To this end, the Economic Intelligence Group of Access Bank Plc anticipated that inflation rate (year-on-year) would moderate downwards to 18.1 per cent in February 2017, from the 18.7 per cent posted in January 2017.  As usual, the bank’s analysts said in their methodology, they adopted an autoregressive analysis of past prices, while they recognised all the assumptions used by the NBS in its computation of monthly composite consumer price index (CCPI).
“We forecast inflation rate (year-on-year) to decline to 18.1 per cent from 18.7 per cent reached in January 2017. The expected dip in the year-on-year inflation reading will be largely driven by base effects. Base effects refer to the influence of the consumer price changes of the corresponding month of the previous year on the changes in the annual inflation of the current year’s respective month.
“From our investigation, there was an increase of 3.8 points in the consumer price index (CPI) to 219.5 points in February 2017 from January, a slower increase compared to the rise in the corresponding period of 2016 when the CPI rose by 4.19 points to 185.89 points in February 2016 from the January 2016 number.

“Largely, the slow rate of change forecasted for February 2017 is due to the higher CPI base witnessed in 2016. Recall, there was an FX depreciation of about 11.7% at the unofficial market in February 2016. The pass-through effect of this depreciation impacted market prices and consequently CPI,” they predicted.
Further, a report by the Access Bank team noted that the base effect-led decline in inflation rate was expected to mask the moderate price increases of goods and services during the review period. They noted that the core-sub index which had declined for two consecutive months was also expected to continue on its downward trajectory as prices under groups such as communication, restaurants and hotels are expected to remain muted or ease marginally.
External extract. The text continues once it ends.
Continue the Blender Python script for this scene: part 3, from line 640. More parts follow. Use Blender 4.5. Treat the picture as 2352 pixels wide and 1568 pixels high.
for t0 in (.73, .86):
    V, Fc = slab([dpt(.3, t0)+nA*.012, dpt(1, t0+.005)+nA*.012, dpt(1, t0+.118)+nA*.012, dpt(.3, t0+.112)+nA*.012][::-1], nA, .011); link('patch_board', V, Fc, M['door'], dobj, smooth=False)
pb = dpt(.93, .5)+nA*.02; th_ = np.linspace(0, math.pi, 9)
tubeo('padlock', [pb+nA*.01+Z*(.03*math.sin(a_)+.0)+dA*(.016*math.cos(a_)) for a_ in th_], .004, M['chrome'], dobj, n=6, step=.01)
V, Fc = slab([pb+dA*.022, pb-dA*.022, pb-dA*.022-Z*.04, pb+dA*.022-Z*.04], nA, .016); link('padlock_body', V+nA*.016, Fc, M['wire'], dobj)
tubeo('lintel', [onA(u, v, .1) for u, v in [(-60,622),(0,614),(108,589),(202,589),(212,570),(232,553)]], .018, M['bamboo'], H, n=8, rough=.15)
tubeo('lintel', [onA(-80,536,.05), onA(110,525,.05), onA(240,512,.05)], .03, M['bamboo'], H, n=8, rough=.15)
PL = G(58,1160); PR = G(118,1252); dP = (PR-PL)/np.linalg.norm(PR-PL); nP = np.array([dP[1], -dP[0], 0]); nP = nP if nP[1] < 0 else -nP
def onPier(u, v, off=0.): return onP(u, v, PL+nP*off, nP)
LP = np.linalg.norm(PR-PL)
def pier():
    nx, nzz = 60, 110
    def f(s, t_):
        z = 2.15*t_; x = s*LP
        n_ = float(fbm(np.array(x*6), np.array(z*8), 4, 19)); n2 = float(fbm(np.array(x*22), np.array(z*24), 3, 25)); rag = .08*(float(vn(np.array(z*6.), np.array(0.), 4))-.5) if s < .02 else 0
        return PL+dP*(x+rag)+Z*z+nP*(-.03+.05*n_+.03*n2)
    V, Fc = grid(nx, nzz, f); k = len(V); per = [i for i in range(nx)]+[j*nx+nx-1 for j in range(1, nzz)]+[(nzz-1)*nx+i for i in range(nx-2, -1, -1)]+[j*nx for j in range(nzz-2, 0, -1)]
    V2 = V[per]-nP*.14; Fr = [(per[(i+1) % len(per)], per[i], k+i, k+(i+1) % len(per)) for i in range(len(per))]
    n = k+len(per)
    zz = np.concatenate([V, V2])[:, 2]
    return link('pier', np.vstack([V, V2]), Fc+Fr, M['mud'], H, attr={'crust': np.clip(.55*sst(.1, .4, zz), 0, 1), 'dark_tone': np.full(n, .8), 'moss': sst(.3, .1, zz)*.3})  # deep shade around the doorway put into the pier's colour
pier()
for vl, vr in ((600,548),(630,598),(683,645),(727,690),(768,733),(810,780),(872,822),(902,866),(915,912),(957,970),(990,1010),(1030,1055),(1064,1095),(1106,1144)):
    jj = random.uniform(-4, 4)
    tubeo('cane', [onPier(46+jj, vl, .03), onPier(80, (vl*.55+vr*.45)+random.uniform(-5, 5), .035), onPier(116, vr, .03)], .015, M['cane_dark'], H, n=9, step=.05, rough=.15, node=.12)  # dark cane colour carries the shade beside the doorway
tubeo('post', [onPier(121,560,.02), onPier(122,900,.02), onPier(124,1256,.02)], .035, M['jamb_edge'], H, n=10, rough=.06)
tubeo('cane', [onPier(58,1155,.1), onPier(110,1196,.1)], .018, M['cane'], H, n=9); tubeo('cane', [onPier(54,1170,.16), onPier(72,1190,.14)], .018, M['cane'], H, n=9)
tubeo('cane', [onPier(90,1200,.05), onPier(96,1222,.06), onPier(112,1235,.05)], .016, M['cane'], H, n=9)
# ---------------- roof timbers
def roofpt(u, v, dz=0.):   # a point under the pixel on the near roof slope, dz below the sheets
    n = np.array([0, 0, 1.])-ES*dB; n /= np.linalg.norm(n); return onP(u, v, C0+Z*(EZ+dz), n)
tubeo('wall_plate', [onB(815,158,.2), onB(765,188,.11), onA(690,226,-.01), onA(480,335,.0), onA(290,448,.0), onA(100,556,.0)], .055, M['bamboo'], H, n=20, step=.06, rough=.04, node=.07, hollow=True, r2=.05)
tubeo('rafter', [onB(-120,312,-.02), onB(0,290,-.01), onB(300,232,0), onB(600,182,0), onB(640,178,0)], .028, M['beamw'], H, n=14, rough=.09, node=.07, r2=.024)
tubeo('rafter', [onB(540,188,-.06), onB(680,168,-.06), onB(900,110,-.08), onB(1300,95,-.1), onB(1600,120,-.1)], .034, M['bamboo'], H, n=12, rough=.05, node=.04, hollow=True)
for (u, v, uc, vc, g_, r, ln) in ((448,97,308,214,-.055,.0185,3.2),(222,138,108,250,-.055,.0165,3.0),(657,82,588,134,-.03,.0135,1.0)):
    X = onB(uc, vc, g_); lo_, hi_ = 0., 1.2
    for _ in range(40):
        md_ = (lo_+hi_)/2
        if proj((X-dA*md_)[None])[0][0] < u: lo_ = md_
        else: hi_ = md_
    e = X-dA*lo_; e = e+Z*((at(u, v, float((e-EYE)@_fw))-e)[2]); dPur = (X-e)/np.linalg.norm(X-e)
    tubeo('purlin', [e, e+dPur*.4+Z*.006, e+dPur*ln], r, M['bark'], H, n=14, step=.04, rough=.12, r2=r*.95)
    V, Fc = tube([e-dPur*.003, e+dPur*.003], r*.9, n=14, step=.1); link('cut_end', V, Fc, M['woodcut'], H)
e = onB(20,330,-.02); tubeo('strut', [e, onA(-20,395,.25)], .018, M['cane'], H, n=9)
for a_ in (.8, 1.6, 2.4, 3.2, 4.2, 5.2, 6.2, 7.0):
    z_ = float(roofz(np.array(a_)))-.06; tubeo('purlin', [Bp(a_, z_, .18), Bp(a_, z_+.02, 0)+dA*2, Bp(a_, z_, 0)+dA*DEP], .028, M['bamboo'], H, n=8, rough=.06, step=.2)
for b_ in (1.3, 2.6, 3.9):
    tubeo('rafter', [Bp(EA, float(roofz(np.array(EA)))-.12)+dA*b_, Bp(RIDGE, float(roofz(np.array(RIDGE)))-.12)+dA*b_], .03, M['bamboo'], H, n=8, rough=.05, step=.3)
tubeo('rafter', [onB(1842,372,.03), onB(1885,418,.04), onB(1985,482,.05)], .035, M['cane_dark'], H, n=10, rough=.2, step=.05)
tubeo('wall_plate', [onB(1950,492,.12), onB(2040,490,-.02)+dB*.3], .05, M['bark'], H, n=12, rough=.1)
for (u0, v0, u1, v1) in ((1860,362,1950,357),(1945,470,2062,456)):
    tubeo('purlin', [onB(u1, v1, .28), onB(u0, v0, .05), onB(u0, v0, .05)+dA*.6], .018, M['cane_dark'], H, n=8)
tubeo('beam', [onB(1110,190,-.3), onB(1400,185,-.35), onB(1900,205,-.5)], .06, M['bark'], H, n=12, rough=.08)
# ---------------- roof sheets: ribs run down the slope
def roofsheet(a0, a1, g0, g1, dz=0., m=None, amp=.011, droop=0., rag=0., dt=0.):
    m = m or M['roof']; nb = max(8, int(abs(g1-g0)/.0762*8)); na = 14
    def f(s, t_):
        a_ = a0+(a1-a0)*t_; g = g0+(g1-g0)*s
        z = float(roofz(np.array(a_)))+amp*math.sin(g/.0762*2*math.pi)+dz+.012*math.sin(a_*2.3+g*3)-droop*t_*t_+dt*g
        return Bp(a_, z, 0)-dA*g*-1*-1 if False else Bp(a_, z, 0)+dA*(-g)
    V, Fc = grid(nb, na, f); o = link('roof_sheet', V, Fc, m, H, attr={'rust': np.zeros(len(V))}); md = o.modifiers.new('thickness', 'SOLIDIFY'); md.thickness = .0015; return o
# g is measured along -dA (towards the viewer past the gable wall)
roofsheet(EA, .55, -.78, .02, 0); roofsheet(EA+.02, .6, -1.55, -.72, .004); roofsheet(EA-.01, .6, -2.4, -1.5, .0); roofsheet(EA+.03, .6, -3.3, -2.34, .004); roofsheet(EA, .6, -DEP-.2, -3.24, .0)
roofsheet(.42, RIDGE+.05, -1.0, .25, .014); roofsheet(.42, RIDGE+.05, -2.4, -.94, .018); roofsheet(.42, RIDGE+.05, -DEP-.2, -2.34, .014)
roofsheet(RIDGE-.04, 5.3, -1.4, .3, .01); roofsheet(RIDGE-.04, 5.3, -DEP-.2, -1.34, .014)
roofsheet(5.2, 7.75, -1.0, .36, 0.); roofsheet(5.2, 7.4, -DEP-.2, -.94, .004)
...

Also, analysts at the Financial Derivatives Company Limited predicted that headline inflation for February would decline. Their own forecast was based on a regression model and empirical analysis.
“Most anecdotal proxies also seem to suggest that the trend of a slowing pace in inflation is consistent with the outcome of our regression. The fundamental reason for this decline is the impact of significant developments in February 2016 (base year effects).
“In February 2016, distortions in the forex market led to a significant jump in CPI, beginning a trend that lasted for several months. February 2017 has been relatively stable compared to last year; hence we expect a moderation in the increase in CPI from 4.18 in 2016 to 2.0 in 2017.

“This means that a new trend of declining inflation is on the horizon. This new trend is observed amongst a number of Nigeria’s sub-Saharan African peers like Angola and Malawi. It is noteworthy that the anticipated decline in the February numbers does not mean that prices will decline,” the FDC added.
The Central Bank of Nigeria announced far-reaching changes in the forex market with weekly disbursements of $1 million to banks at a price of not more than 20 per cent mark up of the interbank forex rate. The CBN also sold a significant amount of dollars in the forwards market. The actions of the CBN saw the naira appreciate by 15 per cent in the first seven days. This fueled hopes that the pressure on consumer prices from forex policy inconsistency and market scarcity was on its way to a decline.